Sebaliknya, nasionalisme yang merusak tatanan sosial Uni Eropa justru mengalami kemunduran di banyak negeri dunia Islam. Konsepsi umat saat ini mengalahkan konsepsi nasionalisme. Konsepsi umat yang satu dianggap sebagai kekuatan yang menyatukan kaum Muslim di seluruh penjuru dunia. Kaum Muslim dari Maroko sampai Indonesia dengan cepat menemukan bahwa mereka memiliki banyak kesamaan dalam pandangan (visi) Islam dan jauh dari dentitas nasionalisme yang ditentukan oleh batas-batas hasil rekayasa. Ujian kaum Muslim di Palestina, Chechnya, Kashmir, Irak dan Afganistan menjadi contoh yang tidak lagi dipandang sebagai permasalahan dalam negeri. Akan tetapi dalam pandangan kaum Muslim itu merupakan permasalahan Islami yang wajib disolusi dari Islam.
Disamping itu, ide negara bangsa saat ini telah dipandang sebagai ide asing yang disuntikkan di negeri dunia Islam. Dalam sejarah Islam tidak pernah ada ide nasionalisme itu. Begitu pula ide itu bukan merupakan hasil dari fikih Islami. Akan tetapi justru sebaliknya, ide itu merupakan ide yang dipaksakan kepada kaum Muslim oleh kekuatan barat untuk menghalangi kembali tegaknya Khilafah. Atas dasar itu kaum Muslim saat ini tidak memberikan loyalitas kepada negara-negara buatan itu. Sesuatu yang memaksa negara-negara itu untuk memerintah kaum Muslim secara tirani dan diktator. Sekarang tinggal masalah waktu tegaknya Khilafah global di atas reruntuhan rezim-rezim represif itu.

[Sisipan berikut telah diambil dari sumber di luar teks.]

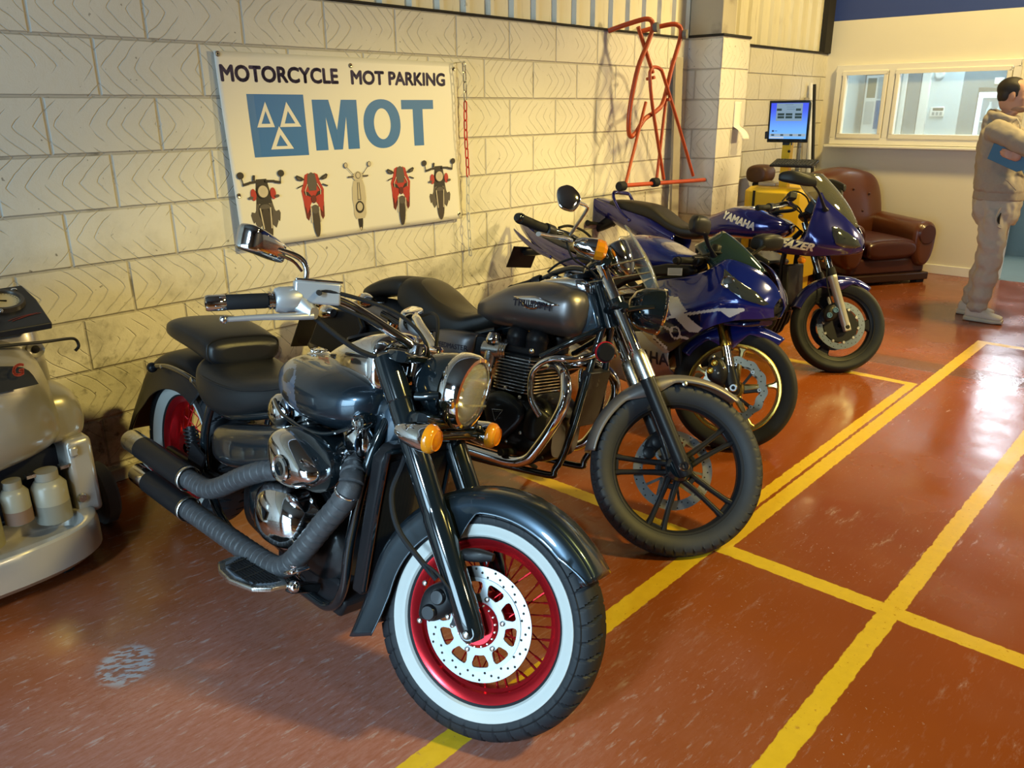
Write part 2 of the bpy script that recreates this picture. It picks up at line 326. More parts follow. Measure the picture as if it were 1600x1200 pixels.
    n.bump(n.m('ADD', n.m('ADD', n.noise(5, 4), n.m('MULTIPLY', n.noise(55, 3), .25)), n.m('MULTIPLY', strip, n.noise(40, 3))), .22, .006); return n.mat
def sheet_mat():
    n = NT('painted_sheet_cladding'); v = n.vec(n.m('MULTIPLY', n.x, 9.0), n.y, n.m('MULTIPLY', n.z, 1.2))
    d = n.m('ADD', n.m('MULTIPLY', n.ramp(n.noise(3, 5, v), .55, .8), .45), n.m('MULTIPLY', n.ramp(n.noise(22, 3), .7, .76), .5))
    n.out('Base Color', n.mix(d, (.70, .66, .54, 1), (.28, .22, .14, 1))); n.out('Roughness', .5); return n.mat
def conc_mat():
    n = NT('grey_painted_concrete'); d = n.m('ADD', n.ramp(n.noise(4, 6), .5, .8), n.m('MULTIPLY', n.ramp(n.noise(2, 4), .5, .7), n.ramp(n.z, 2.05, 2.35, .8, 0.0)))
    n.out('Base Color', n.mix(d, (.42, .38, .30, 1), (.16, .13, .10, 1))); n.out('Roughness', .7); n.bump(n.noise(60), .3, .005); return n.mat
MB_ = block_mat(); MF = floor_mat(); MS = sheet_mat(); MC = conc_mat()
M['officewall'] = mk('cream_office_wall', (.76, .70, .56), .55, noise=.05, nscale=3)
M['blueband'] = mk('blue_band_paint', (.03, .055, .22), .5)
M['tealfloor'] = mk('teal_vinyl_floor', (.16, .20, .20), .35, noise=.2, nscale=4)
M['offwhite'] = mk('pale_blue_office_paint', (.52, .60, .62), .6); M['offgrey'] = mk('grey_office_wall', (.20, .25, .27), .7, noise=.35, nscale=3)
M['ceil'] = mk('dark_roof_sheet', (.10, .095, .085), .7)
M['hall'] = mk('hall_wall_paint', (.30, .28, .24), .8, noise=.3, nscale=1.2)
def struct(name, g, m, **k): return obj(name, g, m, kind='structure', **k)
# ---------------------------------------------------------------- room shell
XR = 8.78; XL = -6.0; YB = -13.0; ZT = 5.2
struct('floor', G().box((1.42, -6.5, -.05), (14.84, 13.0, .1)), MF)
struct('floor_office', G().box((11.0, -3.0, -.05), (4.32, 6.6, .1)), M['tealfloor'])
struct('ceiling', G().box((2.9, -6.5, ZT+.05), (17.8, 13.0, .1)), M['ceil'])
struct('wall_left', G().box(((XL+9.1)/2, .1, 1.0525), (9.1-XL, .2, 2.105)), MB_)
g = G()                                                     # profiled sheet above the blockwork
prof = []; x = XL
while x < 9.0: prof += [(x, .035), (x+.13, .035), (x+.145, .008), (x+.175, .008), (x+.19, .035)]; x += .205
g.grid([[V((px, py, 2.105)) for px, py in prof], [V((px, py, ZT)) for px, py in prof]]); struct('wall_left_cladding', g, MS, auto=20)
struct('trim_1', G().box((1.35, .0, 2.112), (9.2, .035, .012)), M['dark'], bev=.003)
struct('trim_2', G().box((7.8, .0, 2.112), (1.9, .03, .014)), M['dark'], bev=.003)
struct('baseboard_left', G().box(((XL+6.0)/2, -.012, .03), (6.0-XL, .024, .06)), MC, bev=.004)
# block pier with the steel-grey stanchion above it
struct('wall_pier', G().box((6.25, -.15, 1.06), (.44, .3, 2.12)), MB_)
struct('trim_pier_cap', G().box((6.25, -.155, 2.122), (.46, .31, .02)), M['dark'], bev=.006)
struct('wall_pier_post', G().box((6.14, -.14, 3.65), (.22, .28, 3.05)), MC, bev=.008)
struct('wall_pier_post_side', G().box((6.36, -.09, 3.65), (.2, .17, 3.05)), MS, bev=.008)
# right wall with the office window and doorway
def wr(y0, y1, z0, z1, name, m): struct(name, G().box((XR+.06, (y0+y1)/2, (z0+z1)/2), (.12, y1-y0, z1-z0)), m)
WY0, WY1, WZ0, WZ1 = -1.765, -.145, 1.225, 1.985; DY0, DY1, DZ = -2.78, -1.87, 2.06
ow = M['officewall']
wr(WY1, 0, 0, 2.41, 'wall_right', ow); wr(WY0, WY1, 0, WZ0, 'wall_right_below_window', ow); wr(WY0, WY1, WZ1, 2.41, 'wall_right_above_window', ow)
wr(DY1, WY0, 0, 2.41, 'wall_right_jamb', ow); wr(DY0, DY1, DZ, 2.41, 'wall_right_above_door', ow); wr(YB, DY0, 0, 2.41, 'wall_right_far', ow)
wr(YB, 0, 2.41, ZT, 'wall_right_band', M['blueband'])
struct('baseboard_right', G().box((XR-.008, -.94, .045), (.016, 1.86, .09)), M['trimw'], bev=.003)
struct('dark_gap_strip', G().box((8.70, -.0, 3.65), (.16, .05, 3.08)), M['dark'])  # dark strip standing in for the shaded gap between cladding and office wall
# doorway lining
g = G(); g.box((XR+.06, DY1+.0, DZ/2), (.14, .04, DZ)).box((XR+.06, DY0, DZ/2), (.14, .04, DZ)).box((XR+.06, (DY0+DY1)/2, DZ), (.14, DY1-DY0+.04, .04)); struct('door_1', g, M['trimw'], bev=.004)
# window: frame, panes, sill
def window():
    x = XR-.02; g = G()
    def bar(y0, y1, z0, z1, d=.07, dx=0): g.box((x+dx, (y0+y1)/2, (z0+z1)/2), (d, y1-y0, z1-z0))
    bar(-1.78, -.13, 1.225, 1.29); bar(-1.78, -.13, 1.93, 1.99); bar(-.195, -.13, 1.29, 1.93); bar(-1.78, -1.72, 1.29, 1.93); bar(-.71, -.65, 1.29, 1.93)
    w = obj('window_1', g, M['upvc'], bev=.006, kind='structure')
    for (y0, y1, nm) in ((-.645, -.2, 'window_frame'), (-1.715, -.715, 'window_frame')):
        h = G()
        for (a, b, c, d) in ((y0, y1, 1.285, 1.33), (y0, y1, 1.90, 1.935), (y0, y0+.04, 1.33, 1.90), (y1-.04, y1, 1.33, 1.90)): h.box((x-.012, (a+b)/2, (c+d)/2), (.07, b-a, d-c))
        f = obj(nm, h, M['upvc'], w, bev=.008)
        obj('pane', G().box((x+.005, (y0+y1)/2, 1.615), (.006, y1-y0-.07, .58)), M['windowglass'], f)
    obj('window_sill', G().box((XR-.055, -.955, 1.208), (.15, 1.70, .028)), M['upvc'], w, bev=.008)
M['windowglass'] = mk('window_glass', (.92, 1, 1), .01, alpha=.22, coat=.6)
window()
# hall beyond the frame
struct('wall_back', G().box((2.9, YB-.06, ZT/2), (17.8, .12, ZT)), M['hall'])
g = G(); g.box((XL-.06, -.45, ZT/2), (.12, .9, ZT)).box((XL-.06, -9.2, ZT/2), (.12, 7.6, ZT)).box((XL-.06, -3.15, 4.3), (.12, 4.5, 1.8)); struct('wall_doorway', g, M['hall'])
struct('ground_outside', G().box((-14, -5, -.06), (16, 40, .1)), mk('yard_concrete', (.4, .4, .4), .9))
# office beyond the glass
struct('wall_office_back', G().box((12.6, -3, 1.35), (.1, 6.6, 2.7)), M['offwhite']); struct('wall_office_side', G().box((11.0, .3, 1.35), (4.2, .1, 2.7)), M['offwhite'])
struct('ceiling_office', G().box((10.8, -3, 2.75), (3.8, 6.6, .1)), M['offwhite'])
struct('wall_office_end', G().box((10.84, -2.6, 1.35), (.1, 1.5, 2.7)), M['offwhite'])
struct('wall_office_partition', G().box((10.45, -.48, 1.35), (.1, .82, 2.7)), M['offwhite'])
struct('wall_office_partition_grey', G().box((10.47, -1.45, 1.35), (.1, 1.12, 2.7)), M['offgrey'])
light('office_ceiling_light', 'AREA', (9.7, -1.1, 2.66), (9.7, -1.1, 0), 42, (.70, .93, 1.0), 1.2, .3)
light('office_ceiling_light', 'AREA', (11.4, -3.2, 2.66), (11.4, -3.2, 0), 40, (.70, .93, 1.0), 1.2, .3)
g = G().box((10.385, -1.76, 1.90), (.03, .42, 1.12)); struct('window_2', g, mk('bright_window', (.8, .9, 1), .3, emit='EAF4FF', es=16))
g = G()
for a in (-1.98, -1.54): g.box((10.37, a, 1.90), (.05, .03, 1.18))
for a in (1.33, 2.47): g.box((10.37, -1.76, a), (.05, .47, .04))
struct('window_2_frame', g, M['trimw'])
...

Sungguh para penguasa dunia Islam tidak buta dengan kenyataan itu. Bahkan mereka menentang proyek itu. Mereka adalah para penguasa yang meyakini bahwa kaum Muslim tidak mungkin kembali bersatu dan bahwa Khilafah hanyalah bagian dari masa lalu.
Sesuatu yang paradok adalah negara-negara yang dibuat di dunia Islam memupus kesatuan politik bagi kaum Muslim termasuk pilar-pilar perubahannya. Dimana kelemahan kaum Muslim di seluruh dunia telah mendorong mereka melupakan Amerika dan Eropa sebagai negara contoh (model) dan sebaliknya justru melipatgandakan upaya untuk menegakkan kembali Khilafah.